Today, I just got so tired of hearing my internal monologue. I mean, I really don’t have anything new to say to myself. It’s all just mumbo jumbo, recycled old material. I can’t even make myself laugh anymore. Making shadow puppets of two dogs growling at each other used to send me into hysterical laughter. But now, nothing.
I think it’s common to get bored of our internal monologue. About half of the cyclists I’ve seen are wearing earphones when I meet up with them. It’s much more difficult than most people think to be alone with your own thoughts and no distractions for 10-12 hours per day.
Even in Bill Bryson’s book, A Walk in the Woods, (now a movie with Robert Redford), in which he walked part of the Appalachian Trail, Bill said he was tired of listening to his own voice in his head.
In our current society, we are bombarded by things that command our attention – media, advertising, other people. But when we are alone and there’s nothing competing for our thoughts, what do we think about?
It was a question asked of me by the reporter in Brandon. In my experience, I would say we think about all kinds of things, past, present, and future. My mind also seems to entertain itself by creating dialogue scenarios with other people. For example, in my mind, I often have conversations with people I’ve never met; they could be real or fictional. Some are nice conversations and some are not. When you let your mind go, it will entertain itself.
My thoughts are sometimes positive and inspirational, and sometimes they are negative. When you let your mind go, you never know what turns up. I can say for a certainty that the mind is busy, busy, busy. This is why I can get tired of listening to myself.

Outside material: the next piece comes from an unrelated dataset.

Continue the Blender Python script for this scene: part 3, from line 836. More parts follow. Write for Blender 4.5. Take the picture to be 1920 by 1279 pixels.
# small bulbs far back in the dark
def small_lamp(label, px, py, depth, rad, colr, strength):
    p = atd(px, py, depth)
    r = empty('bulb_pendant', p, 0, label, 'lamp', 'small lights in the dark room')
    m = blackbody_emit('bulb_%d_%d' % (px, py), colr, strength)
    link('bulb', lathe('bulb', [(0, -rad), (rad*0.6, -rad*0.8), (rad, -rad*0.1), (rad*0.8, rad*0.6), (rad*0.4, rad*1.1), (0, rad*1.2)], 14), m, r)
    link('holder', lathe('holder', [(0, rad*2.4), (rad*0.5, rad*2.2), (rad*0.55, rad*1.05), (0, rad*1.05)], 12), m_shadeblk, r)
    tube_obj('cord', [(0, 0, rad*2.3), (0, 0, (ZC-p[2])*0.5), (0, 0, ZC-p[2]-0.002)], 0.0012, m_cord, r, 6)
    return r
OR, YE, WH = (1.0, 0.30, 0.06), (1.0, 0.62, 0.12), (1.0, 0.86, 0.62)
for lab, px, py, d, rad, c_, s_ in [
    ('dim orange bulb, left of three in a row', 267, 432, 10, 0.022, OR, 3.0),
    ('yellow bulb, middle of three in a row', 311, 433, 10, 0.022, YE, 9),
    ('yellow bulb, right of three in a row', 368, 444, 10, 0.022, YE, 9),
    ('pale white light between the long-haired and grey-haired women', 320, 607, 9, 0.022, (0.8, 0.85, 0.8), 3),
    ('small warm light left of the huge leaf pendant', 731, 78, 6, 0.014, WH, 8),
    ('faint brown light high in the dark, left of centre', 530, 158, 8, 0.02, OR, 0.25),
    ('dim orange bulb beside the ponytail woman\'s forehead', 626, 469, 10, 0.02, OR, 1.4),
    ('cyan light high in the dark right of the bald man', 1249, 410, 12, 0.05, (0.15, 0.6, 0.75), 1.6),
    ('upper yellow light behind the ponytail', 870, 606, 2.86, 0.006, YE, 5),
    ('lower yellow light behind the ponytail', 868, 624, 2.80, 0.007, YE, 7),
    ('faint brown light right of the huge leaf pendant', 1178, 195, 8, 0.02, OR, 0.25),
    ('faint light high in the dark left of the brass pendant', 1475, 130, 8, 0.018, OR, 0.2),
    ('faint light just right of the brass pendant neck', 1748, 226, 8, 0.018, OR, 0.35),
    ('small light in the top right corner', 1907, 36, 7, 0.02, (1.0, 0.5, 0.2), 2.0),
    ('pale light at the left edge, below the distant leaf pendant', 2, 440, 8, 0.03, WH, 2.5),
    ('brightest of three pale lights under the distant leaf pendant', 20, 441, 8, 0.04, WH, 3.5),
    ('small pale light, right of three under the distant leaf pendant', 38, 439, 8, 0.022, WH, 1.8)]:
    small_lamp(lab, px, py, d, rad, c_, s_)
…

I think this is why meditation is so important; it can help quiet the mind. In my tent at night, I’ve been trying to meditate for a few minutes, only to quiet my mind.
And it’s not easy to meditate while I’m walking, so sometimes I’ll take charge of my mind and force it to think of specific things, such as the lyrics of some of my favourite oldies. It helps ease my brain fatigue when I can focus on something specific for a while. Too much free reign causes mental fatigue, but so does too much mental focus. I seem to need a balance.
The best times are when I completely zone out. I can sense the traffic and other things around me, but I’m lost on some different level of brain wave. Sometimes I can do this for a couple of hours at a time. It’s very cool.
But every once in a while, when there are no cars within eyesight on the highway, I pause, raise both of my hands forward, palms outward, and scream ‘STOP’ as loud as I can. It works. I feel better afterward. And long after I finished this walk, a psychologist friend told me that this is a great way to reset the brain.